Salient to Investors:

Elizabeth Green at Chalkbeat writes:

  • Americans have come up with better ways to teach math but have failed to implement them: from the 1800s to the failures in the 1960s and 1980s through to today. The reason is the absence of a good system for helping teachers learn to teach them. Other countries like Japan have implemented similar approaches with great success.
  • John Allen Paulos at Temple University calls the mathematical equivalent of not being able to read – innumeracy.
  • On national tests, nearly two-thirds of 4th graders and 8th graders are not proficient in math. Over 50% of 4th graders in 2013 failed the temperature reading test. In Massachusetts, math students are more than two years behind their counterparts in Shanghai. A 2012 study comparing 16-to-65-year-olds in 20 countries found that Americans rank in the bottom five in numeracy.
  • The cognitive-science research suggested a startling cause of Americans’ innumeracy: school. By focusing only on procedures and not on what they mean turns school math into an arbitrary process divorced from the real world of numbers.
  • Most US education schools have little interest in the science of teaching. Methods courses are usually taught by the lowest ranks of professors – chronically underpaid, overworked and, ultimately, ineffective.
  • Dan Lortie says teachers learn to teach primarily by recalling their memories of having been taught – an average of 13,000 hours of instruction over a typical childhood.

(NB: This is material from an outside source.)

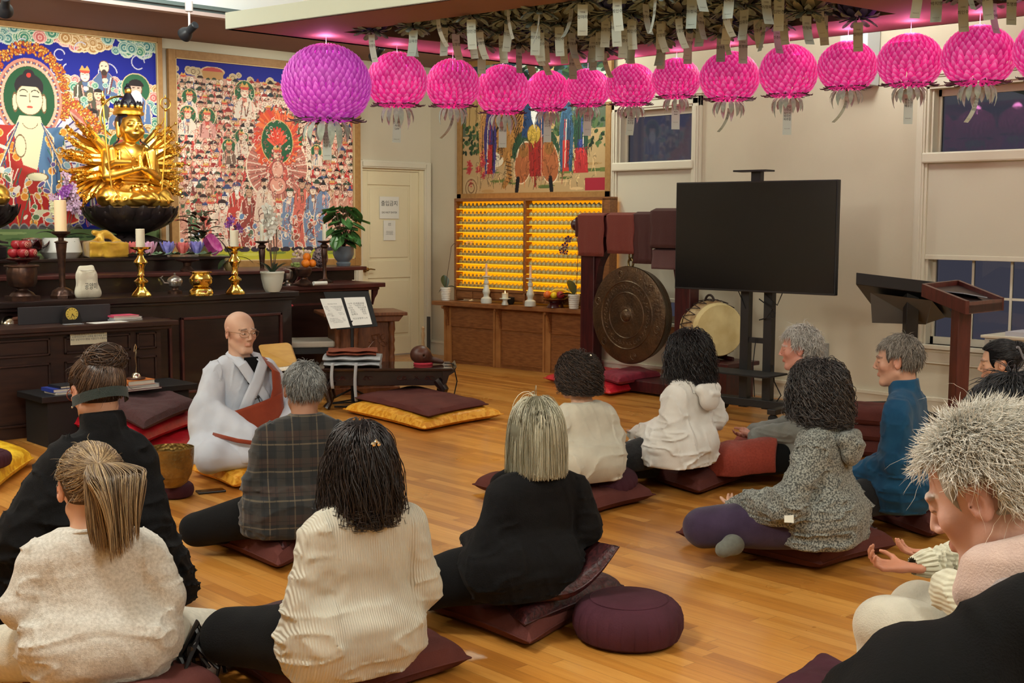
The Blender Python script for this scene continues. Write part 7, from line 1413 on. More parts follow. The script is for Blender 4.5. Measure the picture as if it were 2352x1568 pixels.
for k, (l_, z_) in enumerate((('bottom folded maroon cushion of the pile left of the man in blue', 0), ('middle folded maroon cushion of the pile left of the man in blue', .10), ('top folded maroon cushion of the pile left of the man in blue', .20))): cc_ = oz(1985, 1040, 0); cushion('stacked_cushion', l_, 'cushion', cc_+[-.22, .1, 0], cc_+[-.10, -.28, 0], cc_+[.30, -.12, 0], z_, .11, M_mar, 'pile of folded maroon cushions', px=False, pull=.02)
cushion('floor_mat', 'maroon mat under the man in the plaid shirt', 'mat', (428, 1226), (640, 1312), (830, 1230), 0, .12, M_mar, G); cushion('floor_cushion', 'plum brocade cushion under the man in the plaid shirt', 'cushion', (500, 1212), (650, 1268), (790, 1200), .06, .09, M_broc)
cushion('floor_mat', 'maroon mat under the woman in the ribbed cream sweater', 'mat', (480, 1500), (700, 1660), (1082, 1530), 0, .13, M_mar, G); cushion('floor_cushion', 'plum brocade cushion under the woman in the ribbed cream sweater', 'cushion', (466, 1440), (720, 1560), (974, 1478), .09, .07, M_broc)
cushion('floor_mat', 'maroon mat under the black shawled woman, tip showing at right', 'mat', (-60, 1330), (210, 1500), (446, 1366), 0, .12, M_mar, G); cushion('floor_cushion', 'dark plum cushion under the woman in the black shawl', 'cushion', (20, 1300), (220, 1390), (418, 1310), .08, .08, M_broc)
cushion('floor_mat', 'maroon mat under the ponytailed woman at the bottom left', 'mat', (40, 1600), (300, 1760), (520, 1600), 0, .12, M_mar, G)
cushion('floor_mat', 'plum mat partly visible at the bottom right beside the black jacket', 'mat', (1740, 1640), (1990, 1760), (2120, 1640), 0, .12, M_zaf, G)
cushion('gold_cushion', 'large orange gold brocade cushion on the floor right of the low table', 'cushion', (788, 944), (975, 990), (1157, 956), 0, .10, M_gsat); cushion('floor_mat', 'maroon mat lying on the large orange gold cushion', 'mat', (815, 915), (985, 958), (1122, 930), .085, .07, M_mar, G)
cushion('gold_cushion', 'gold brocade cushion under the monk', 'cushion', (436, 1086), (535, 1124), (760, 1050), 0, .11, M_gsat); cushion('yellow_cushion', 'yellow brocade cushion at the left edge of the picture', 'cushion', (-190, 1090), (-20, 1140), (78, 1062), 0, .13, M_ysat); zafu('small round plum cushion on the yellow one, cut by the left edge', -30, 1072, .11, .13, .09, M_zaf)
cushion('red_cushion', 'flat red satin cushion at the bottom of the heap beside the gong', 'cushion', (1248, 872), (1400, 908), (1542, 884), 0, .10, M_red); cushion('crimson_cushion', 'crimson plush cushion on top of the red one beside the gong', 'cushion', (1368, 868), (1420, 882), (1520, 866), .09, .09, M_crim)
R0_ = oz(300, 990, .02); 
cushion('red_cushion', 'red satin cushion at the bottom of the pile behind the shawled woman', 'cushion', (130, 1010), (330, 1080), (520, 1000), 0, .10, M_red); cushion('red_cushion', 'thick red satin cushion in the middle of the pile behind the shawled woman', 'cushion', (150, 975), (310, 1030), (478, 965), .10, .11, M_red); cushion('fleece_cushion', 'dark maroon fleece cushion on top of the red pile', 'cushion', (235, 945), (330, 990), (455, 935), .215, .10, M_flee, sag=.3)
zafu('small plum ring cushion under the singing bowl', 402, 1140, 0, .10, .08, M_zaf, pl=14); c = oz(394, 1118, .08); t = thing('singing_bowl', 'big hammered brass singing bowl on a plum ring cushion', 'bowl', c)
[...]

Suzanne Wilson says the very people who embody the problem, teachers, are also the ones charged with solving it.
  • Textbooks have received only surface adjustments, despite their Common Core labels.
  • In Japan, meetings between math-education professors and teachers are standard, yet American teachers have almost no opportunities to watch one another teach.
  • An important lesson that Japan can teach the US is the belief in patience and the possibility of change.
  • Across all school subjects, American teachers don’t receive anything like the preparation, support and tools they need.